Il Trionfo del Tempo e del Disinganno (The Triumph of Time and Disillusionment) was the first composition by the young Georg Friedrich Haendel (1685-1759) of such scope and magnificence that it must be considered one of his indispensable masterpieces. Written in Rome by the twenty-two year old Saxon, conducted in its premiere by Corelli, the work was never to be forgotten by its creator. Handel lengthened and modified portions of it in 1737 in London, under the title Il Trionfo del Tempo e della Verita, and reworked it with an English libretto as the final effort of his life, with the title The Triumph of Truth and Beauty. If you happen to have other recordings of any of the three versions, you might as well give them to your local library; after you hear this performance by `Concerto Italiano', it's unlikely that you'll listen to any other ever again.
Like the brilliant smaller cantatas Handel composed in his Roman years (there are three recent recordings of such works by `La Risonanza', of surpassing beauty), Il Trionfo is 100% in the Italian manner, bursting with vocal exuberance and athleticism, utterly passionate, yet underneath the pyrotechnics one finds the profound structural mastery of counterpoint that the Saxon brought with him from Germany. Handel was, dare I say, the greatest Italian composer of the 18th Century. He was obviously also the greatest English composer of the 18th Century. Listening to his Italian triumphs, however, I find myself wishing he'd stayed in Rome and never removed his art to stuffy Calvinist England. Superb as his English music would be, there was something in the air in Italy that might have pushed him to even greater artistic accomplishments.
Despite its title, the real triumph of the oratorio belongs to Beauty, sung with enthralling loveliness by Deborah York, whose arias soar above even the pyrotechnics of Pleasure, Time, and Disillusionment. Beauty has the last word, by the way, the final aria, which has to be one of the most surprising conclusions of any oratorio ever written, both musically and textually.
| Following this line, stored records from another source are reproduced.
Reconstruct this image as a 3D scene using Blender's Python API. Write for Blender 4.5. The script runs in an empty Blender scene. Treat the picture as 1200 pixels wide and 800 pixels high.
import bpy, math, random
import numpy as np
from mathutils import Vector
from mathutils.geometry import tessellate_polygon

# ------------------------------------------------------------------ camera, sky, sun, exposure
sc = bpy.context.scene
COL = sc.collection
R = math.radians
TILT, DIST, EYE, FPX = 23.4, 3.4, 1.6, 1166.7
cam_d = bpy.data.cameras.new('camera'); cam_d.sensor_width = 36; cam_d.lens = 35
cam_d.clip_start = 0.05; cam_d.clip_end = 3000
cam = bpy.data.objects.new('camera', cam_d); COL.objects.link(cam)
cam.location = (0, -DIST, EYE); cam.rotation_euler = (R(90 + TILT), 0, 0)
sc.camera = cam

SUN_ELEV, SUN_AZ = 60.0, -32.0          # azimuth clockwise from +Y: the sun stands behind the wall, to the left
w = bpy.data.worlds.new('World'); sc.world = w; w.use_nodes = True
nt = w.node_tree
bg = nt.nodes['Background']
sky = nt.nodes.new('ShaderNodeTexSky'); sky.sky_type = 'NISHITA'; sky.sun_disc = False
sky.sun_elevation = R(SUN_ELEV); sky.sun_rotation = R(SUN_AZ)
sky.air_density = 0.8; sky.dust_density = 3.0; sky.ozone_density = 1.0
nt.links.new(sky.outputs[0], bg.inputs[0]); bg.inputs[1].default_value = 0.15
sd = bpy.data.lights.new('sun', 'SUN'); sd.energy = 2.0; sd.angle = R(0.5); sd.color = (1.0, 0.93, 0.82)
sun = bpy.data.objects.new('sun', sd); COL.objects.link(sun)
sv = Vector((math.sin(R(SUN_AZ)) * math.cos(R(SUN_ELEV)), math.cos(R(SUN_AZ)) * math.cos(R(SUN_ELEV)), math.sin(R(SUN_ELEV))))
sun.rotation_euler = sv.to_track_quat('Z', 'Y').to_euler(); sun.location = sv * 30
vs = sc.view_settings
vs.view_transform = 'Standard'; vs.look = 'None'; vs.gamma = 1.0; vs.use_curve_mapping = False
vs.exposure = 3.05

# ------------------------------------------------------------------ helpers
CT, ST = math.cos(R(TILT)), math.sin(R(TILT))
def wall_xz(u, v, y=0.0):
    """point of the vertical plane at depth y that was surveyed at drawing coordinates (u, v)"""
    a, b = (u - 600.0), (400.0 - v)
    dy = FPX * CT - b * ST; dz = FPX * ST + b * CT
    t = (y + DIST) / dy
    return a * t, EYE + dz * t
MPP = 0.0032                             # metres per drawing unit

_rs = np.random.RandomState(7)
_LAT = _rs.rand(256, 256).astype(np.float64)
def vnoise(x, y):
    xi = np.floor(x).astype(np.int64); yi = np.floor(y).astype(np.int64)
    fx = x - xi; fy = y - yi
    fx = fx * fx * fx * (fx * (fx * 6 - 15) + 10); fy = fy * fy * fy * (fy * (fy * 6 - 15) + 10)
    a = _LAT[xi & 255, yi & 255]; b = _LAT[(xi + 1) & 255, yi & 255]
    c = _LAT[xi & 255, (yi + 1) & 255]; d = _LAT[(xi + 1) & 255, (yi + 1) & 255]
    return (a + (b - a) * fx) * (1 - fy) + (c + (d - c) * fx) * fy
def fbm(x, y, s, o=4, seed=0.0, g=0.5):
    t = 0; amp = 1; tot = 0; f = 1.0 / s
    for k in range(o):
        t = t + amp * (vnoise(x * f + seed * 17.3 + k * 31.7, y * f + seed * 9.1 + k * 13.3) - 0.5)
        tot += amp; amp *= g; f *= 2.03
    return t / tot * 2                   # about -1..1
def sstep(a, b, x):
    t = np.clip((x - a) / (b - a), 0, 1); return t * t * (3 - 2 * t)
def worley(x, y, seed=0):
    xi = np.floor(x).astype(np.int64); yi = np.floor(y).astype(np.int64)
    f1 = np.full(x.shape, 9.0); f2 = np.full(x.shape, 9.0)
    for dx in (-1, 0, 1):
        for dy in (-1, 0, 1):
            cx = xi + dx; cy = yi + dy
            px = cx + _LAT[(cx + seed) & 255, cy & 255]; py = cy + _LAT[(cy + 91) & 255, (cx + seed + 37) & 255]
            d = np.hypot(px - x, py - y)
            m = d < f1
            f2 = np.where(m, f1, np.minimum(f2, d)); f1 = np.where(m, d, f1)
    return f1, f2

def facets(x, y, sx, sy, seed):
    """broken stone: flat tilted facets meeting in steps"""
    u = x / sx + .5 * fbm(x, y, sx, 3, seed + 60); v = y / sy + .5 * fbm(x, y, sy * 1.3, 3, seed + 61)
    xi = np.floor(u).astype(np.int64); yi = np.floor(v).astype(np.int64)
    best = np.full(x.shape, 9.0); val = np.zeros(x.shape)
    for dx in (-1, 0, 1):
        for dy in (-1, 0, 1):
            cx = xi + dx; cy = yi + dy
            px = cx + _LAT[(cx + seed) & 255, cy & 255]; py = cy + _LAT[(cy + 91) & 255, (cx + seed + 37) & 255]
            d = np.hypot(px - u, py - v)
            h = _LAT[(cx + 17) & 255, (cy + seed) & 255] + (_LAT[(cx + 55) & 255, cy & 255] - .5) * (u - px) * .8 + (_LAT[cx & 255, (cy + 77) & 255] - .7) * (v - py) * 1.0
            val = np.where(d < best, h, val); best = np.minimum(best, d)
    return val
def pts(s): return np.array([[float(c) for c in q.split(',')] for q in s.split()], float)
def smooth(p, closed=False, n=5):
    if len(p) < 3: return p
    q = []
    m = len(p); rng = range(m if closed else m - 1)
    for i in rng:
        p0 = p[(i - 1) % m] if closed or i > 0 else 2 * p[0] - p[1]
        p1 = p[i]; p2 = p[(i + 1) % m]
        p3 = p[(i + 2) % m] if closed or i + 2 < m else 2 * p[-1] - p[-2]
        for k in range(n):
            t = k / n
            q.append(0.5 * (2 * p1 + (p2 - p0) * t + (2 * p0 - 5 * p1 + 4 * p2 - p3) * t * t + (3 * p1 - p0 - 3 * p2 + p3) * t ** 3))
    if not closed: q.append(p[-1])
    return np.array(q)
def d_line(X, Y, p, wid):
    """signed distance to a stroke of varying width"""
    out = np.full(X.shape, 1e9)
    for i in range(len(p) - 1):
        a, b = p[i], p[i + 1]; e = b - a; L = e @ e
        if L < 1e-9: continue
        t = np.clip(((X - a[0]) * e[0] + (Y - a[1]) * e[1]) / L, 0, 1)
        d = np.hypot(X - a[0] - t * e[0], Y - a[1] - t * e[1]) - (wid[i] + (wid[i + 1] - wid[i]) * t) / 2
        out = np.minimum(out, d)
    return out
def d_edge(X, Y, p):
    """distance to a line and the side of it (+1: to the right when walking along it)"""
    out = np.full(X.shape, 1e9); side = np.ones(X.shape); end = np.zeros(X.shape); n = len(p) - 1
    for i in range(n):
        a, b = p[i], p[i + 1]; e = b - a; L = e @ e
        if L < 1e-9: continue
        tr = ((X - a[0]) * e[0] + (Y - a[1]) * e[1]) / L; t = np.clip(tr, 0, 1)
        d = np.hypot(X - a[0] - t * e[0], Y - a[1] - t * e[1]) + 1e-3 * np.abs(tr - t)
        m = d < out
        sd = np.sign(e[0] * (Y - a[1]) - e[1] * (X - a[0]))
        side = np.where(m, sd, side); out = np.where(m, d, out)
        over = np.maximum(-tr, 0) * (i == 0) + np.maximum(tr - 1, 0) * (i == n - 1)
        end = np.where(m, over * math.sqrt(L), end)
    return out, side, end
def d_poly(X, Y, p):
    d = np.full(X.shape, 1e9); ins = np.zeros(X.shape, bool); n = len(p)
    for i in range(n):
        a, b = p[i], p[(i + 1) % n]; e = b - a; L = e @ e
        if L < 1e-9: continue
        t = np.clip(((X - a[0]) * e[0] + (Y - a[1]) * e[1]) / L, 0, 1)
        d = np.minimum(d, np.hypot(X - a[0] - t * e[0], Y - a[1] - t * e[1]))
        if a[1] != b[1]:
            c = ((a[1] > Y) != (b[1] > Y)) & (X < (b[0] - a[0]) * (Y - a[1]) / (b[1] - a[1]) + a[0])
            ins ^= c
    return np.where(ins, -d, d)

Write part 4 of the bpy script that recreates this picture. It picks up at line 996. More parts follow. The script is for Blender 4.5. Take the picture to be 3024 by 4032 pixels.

The other singers - soprano Gemma Bertagnoli, alto Sara Mingardo, and tenor Nicholas Sears - are all equally flawless in technique, and all possess naturally beautiful voices, the chief prerequisite for Italian vocal music then and now.
No one ever utilized oboes more effectively than Handel. In the orchestra upon which the singers are borne aloft in triumph, it's the oboes that most often take the melodic lead and that perform the most breathtaking obbligatos. Kudos need to be awarded to the organ also, which emerges as an obbligato instrument in several arias; it's almost certain that Handel himself played the organ in the Roman premiere. And let's not forget the bassoon, played here by Paola Frezzato. It's a classic bassoon romp; I wish I'd played it myself.
There was no chorus in the first, Roman, edition of this Il Trionfo, and thus none in this performance. The biggest changes Handel would make in London would be to add choruses. To my ears, that was an error of taste occasioned by audience expectations. The cascades of vocal virtuosity that dominate this triumph don't need the gravity of choruses. If some of the arias sound awfully familiar, by the way, it's because Handel incorporated many of them in later operas and oratorios.
Conductor Rinaldo Alessandrini has done everything right this time. It's startling to me, as a veteran of the Early Music revival, how suddenly and undeniably Italian singers and instrumentalists such as Alessandrini have emerged as the most artful and exciting performers of Baroque music, stealing the Gold from the Northerners.